In general, this argument is dead right. In the broadest strokes, any business would be smart to charge something close to what the market will bear, as opposed to what they need to charge to make money. If somebody will pay $80 for a decent seat at a Pistons game, why would the Pistons ever consider selling that seat for $40?

Extra income wouldn't change that. Surely.

That is the general outline of the market.

But there are nooks and crannies where things are different, and I'm totally convinced that the powers that be care about getting at least some regular working people into the arena, one way or another.

Exhibit A is the NBA's mandate that every team have $10 tickets to every regular season road game.

There is no exhibit B. But there are two more theories:

  • NBA profits rely in a major way on taxpayer supported stadiums. If only the 20,000 richest people in town get into games, what kind of voter support can an owner expect for your next stadium referendum? Much better, surely, to set prices in a way that encourages millions of people to see a game now and again and feel connected to the team.

  • There's an experiment going on, right now: What happens to an American professional sports league long-term when a generation of children don't go to their games? Some percentage of the NBA's most ardent fans today grew up seeing games in person back when the shorts were tighter and the tickets were cheaper. With more and more tickets priced for corporate wining and dining, and late start times, it seems to be there are not nearly as many children growing up in the habit of buying NBA tickets. In the very long term -- decades -- will those kids (who are presumably using the time growing passionate about other things) become NBA season ticket buyers? Maybe.

Somebody at the NBA did the hard work of making $10 tickets a reality. Somebody feels some urge to give up some short-term cash in favor of the long-term benefits that come with some affordable tickets. "What the market will bear" is not the only pricing force at work.

The "keep some tickets cheap" camp, however, is surely in hard times in fiscal crisis. Let's pretend I'm a team owner, and we're losing lots of money paying salaries that we agreed to back when the economy was good and we used to sell more tickets.

At some point I'm going to be in a meeting where somebody will say something like "don't forget, many people think there could be long-term problems if all the tickets are too expensive, we should cut some prices well below even what this bad market will bear."

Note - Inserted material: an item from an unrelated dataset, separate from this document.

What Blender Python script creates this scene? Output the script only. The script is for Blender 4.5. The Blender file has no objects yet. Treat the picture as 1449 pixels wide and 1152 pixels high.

Meanwhile, the whole organization is starved for cash.

This is kind of like being in an ambulance, with the sirens wailing, and having someone say "don't forget, the ambulance is more fuel efficient at around 35 miles an hour."

In either case, the speaker is raising a long-term concern in the face of a short-term crisis. Real though the concern may be, considering it right now is a luxury a reasonable person would not afford.

Reportedly half of the NBA's teams lost money last year. In that environment, there are real hard-and-fast limits on how much anyone can ask owners to invest in long-term goals like the economic diversification of the in-arena audience.

There's precious little anyone could do to make most owners relax about the short-term outlook for their teams. But giving them a new and meaningful revenue stream would be a powerful step in the right direction.

Uniform placement would get a sponsor into every sports section and highlight reel every day. It's a mammoth opportunity, perhaps the most valuable thing that could be sponsored in the NBA. The income to the teams would be non-trivial.

A new influx of cash may not lead to any more cheap seats. But it could not hurt, and if there is still the will around the NBA to get many different people into games, found money is probably the surely the biggest obstacle to overcome. This would give more owners more leeway to consider the concerns of the "let's figure out this long-term issue" crowd.

Or, to put it another way: The better teams are doing financially, the less they are forced to milk every dollar from every ticket. Doesn't mean they will make tickets cheaper than they have to, but they definitely won't in financial crisis.

The new income from uniform sponsorship might mean some more cheap tickets. That's reason enough to try, especially with a cost so small.

In the bigger picture, and I know not everyone agrees with me here, a logo on a uniform just isn't a big deal. Plenty of sports the world over (most notably soccer, but also everything from surfing to cycling) have proven it can work. If it can bring in real money, how can the league not consider it? If teams are really in dire straits, and the economy is going to be slow in reheating, what is so great about logo-free uniforms?

Talk about a luxury we can't afford.